___ Data provided ___

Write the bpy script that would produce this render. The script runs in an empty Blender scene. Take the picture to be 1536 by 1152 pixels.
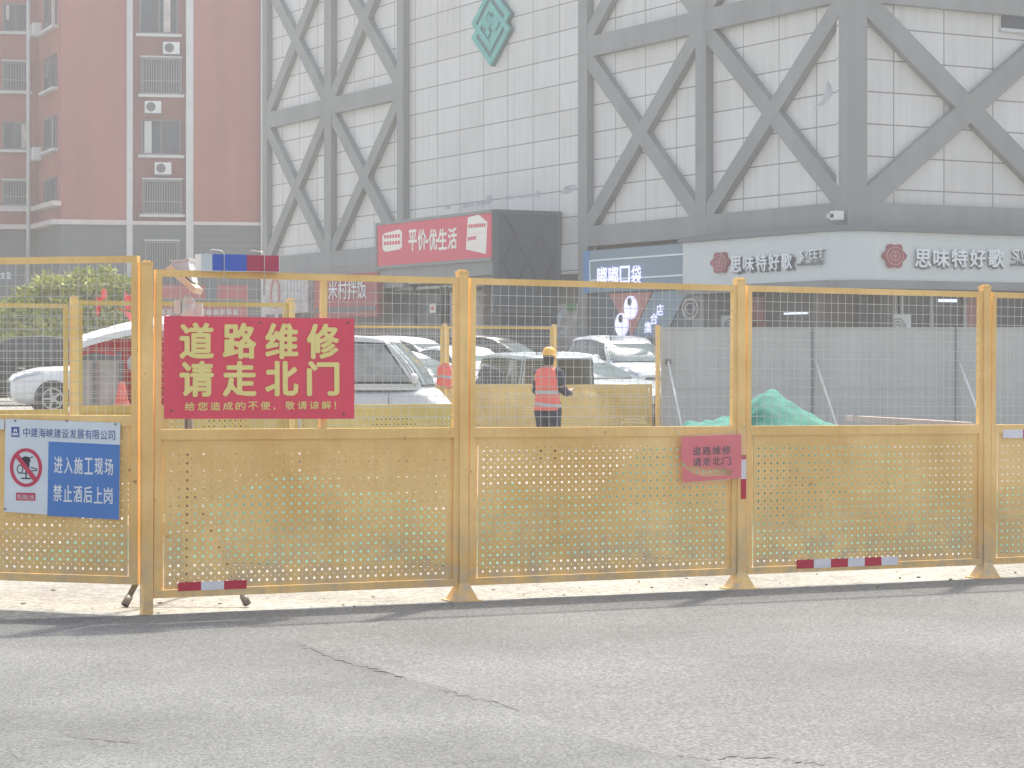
import bpy, bmesh, math, random
from mathutils import Vector, Matrix, noise as NZ
R = math.radians
random.seed(7)
S = bpy.context.scene
COL = S.collection

# ------------------------------------------------------------------ camera, sky, sun, exposure
F, CX, HY, EYE = 3450.0, 768.0, 537.0, 1.48          # focal length and horizon in pixels of the 1536 px frame
cam = bpy.data.cameras.new("camera"); cam.sensor_width = 36.0; cam.lens = 36.0 * F / 1536.0
cam.shift_y = (HY - 576.0) / 1536.0; cam.clip_start = 0.1; cam.clip_end = 2000.0
co = bpy.data.objects.new("camera", cam); COL.objects.link(co)
co.location = (0, 0, EYE); co.rotation_euler = (R(90), 0, 0)
S.camera = co
SUN_EL, SUN_AZ = 57.0, 22.6
world = bpy.data.worlds.new("World"); S.world = world; world.use_nodes = True
wt = world.node_tree; wt.nodes.clear()
sky = wt.nodes.new("ShaderNodeTexSky"); sky.sky_type = 'NISHITA'; sky.sun_disc = False
sky.sun_elevation = R(SUN_EL); sky.sun_rotation = R(SUN_AZ); sky.dust_density = 4.0; sky.air_density = 1.0
bg = wt.nodes.new("ShaderNodeBackground"); bg.inputs[1].default_value = 0.15
wo = wt.nodes.new("ShaderNodeOutputWorld")
hs = wt.nodes.new("ShaderNodeHueSaturation"); hs.inputs["Saturation"].default_value = 0.6
wt.links.new(sky.outputs[0], hs.inputs["Color"]); wt.links.new(hs.outputs[0], bg.inputs[0]); wt.links.new(bg.outputs[0], wo.inputs[0])
sl = bpy.data.lights.new("sun", 'SUN'); sl.energy = 2.55; sl.angle = R(2.0); sl.color = (1.0, 0.93, 0.82)
so = bpy.data.objects.new("sun", sl); COL.objects.link(so)
sd = Vector((math.sin(R(SUN_AZ)) * math.cos(R(SUN_EL)), math.cos(R(SUN_AZ)) * math.cos(R(SUN_EL)), math.sin(R(SUN_EL))))
so.rotation_euler = sd.to_track_quat('Z', 'Y').to_euler(); so.location = (10, 30, 40)
vs = S.view_settings; vs.view_transform = 'Standard'; vs.look = 'None'; vs.exposure = 0.98; vs.gamma = 1.0
S.cycles.use_denoising = True
S.cycles.max_bounces = 6; S.cycles.volume_bounces = 1; S.cycles.volume_step_rate = 4.0

# ------------------------------------------------------------------ materials
def mat(name, col, rough=0.7, metal=0.0, var=0.0, scale=3.0, bump=0.0, bscale=40.0, emit=None, estr=0.0, alpha=None, spec=0.4, stretch=(1, 1, 1), streak=0.0):
    m = bpy.data.materials.new(name); m.use_nodes = True
    nt = m.node_tree; b = nt.nodes["Principled BSDF"]
    b.inputs["Base Color"].default_value = (*col, 1); b.inputs["Roughness"].default_value = rough
    b.inputs["Metallic"].default_value = metal; b.inputs["Specular IOR Level"].default_value = spec
    if emit: b.inputs["Emission Color"].default_value = (*emit, 1); b.inputs["Emission Strength"].default_value = estr
    if alpha is not None: b.inputs["Alpha"].default_value = alpha
    if var or bump or streak:
        tc = nt.nodes.new("ShaderNodeTexCoord"); mp = nt.nodes.new("ShaderNodeMapping"); mp.inputs["Scale"].default_value = stretch
        nt.links.new(tc.outputs["Object"], mp.inputs[0])
    if var or streak:
        last = None
        for (sc, amt, st) in ((scale, var, (1, 1, 1)), (scale * 0.5, streak, (4, 4, 0.25))):
            if not amt: continue
            mp2 = nt.nodes.new("ShaderNodeMapping"); mp2.inputs["Scale"].default_value = st
            nt.links.new(mp.outputs[0], mp2.inputs[0])
            n = nt.nodes.new("ShaderNodeTexNoise"); n.inputs["Scale"].default_value = sc; n.inputs["Detail"].default_value = 6; n.inputs["Roughness"].default_value = 0.65
            nt.links.new(mp2.outputs[0], n.inputs["Vector"])
            mr = nt.nodes.new("ShaderNodeMapRange"); mr.inputs[1].default_value = 0.3; mr.inputs[2].default_value = 0.7
            mr.inputs[3].default_value = 1 - amt; mr.inputs[4].default_value = 1 + amt
            nt.links.new(n.outputs[0], mr.inputs[0])
            mx = nt.nodes.new("ShaderNodeMix"); mx.data_type = 'RGBA'; mx.blend_type = 'MULTIPLY'; mx.inputs[0].default_value = 1
            if last is None: mx.inputs[6].default_value = (*col, 1)
            else: nt.links.new(last, mx.inputs[6])
            nt.links.new(mr.outputs[0], mx.inputs[7]); last = mx.outputs[2]
        nt.links.new(last, b.inputs["Base Color"])
    if bump:
        n2 = nt.nodes.new("ShaderNodeTexNoise"); n2.inputs["Scale"].default_value = bscale; n2.inputs["Detail"].default_value = 4
        nt.links.new(mp.outputs[0], n2.inputs["Vector"])
        bp = nt.nodes.new("ShaderNodeBump"); bp.inputs["Strength"].default_value = bump; bp.inputs["Distance"].default_value = 0.02
        nt.links.new(n2.outputs[0], bp.inputs["Height"]); nt.links.new(bp.outputs[0], b.inputs["Normal"])
    return m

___

Directions for this task. The lines from the top of the data above through the one holding "COL = S.collection" are to be repeated exactly, and only those, with no pictures.

Response.
Write the bpy script that would produce this render. The script runs in an empty Blender scene. Take the picture to be 1536 by 1152 pixels.
import bpy, bmesh, math, random
from mathutils import Vector, Matrix, noise as NZ
R = math.radians
random.seed(7)
S = bpy.context.scene
COL = S.collection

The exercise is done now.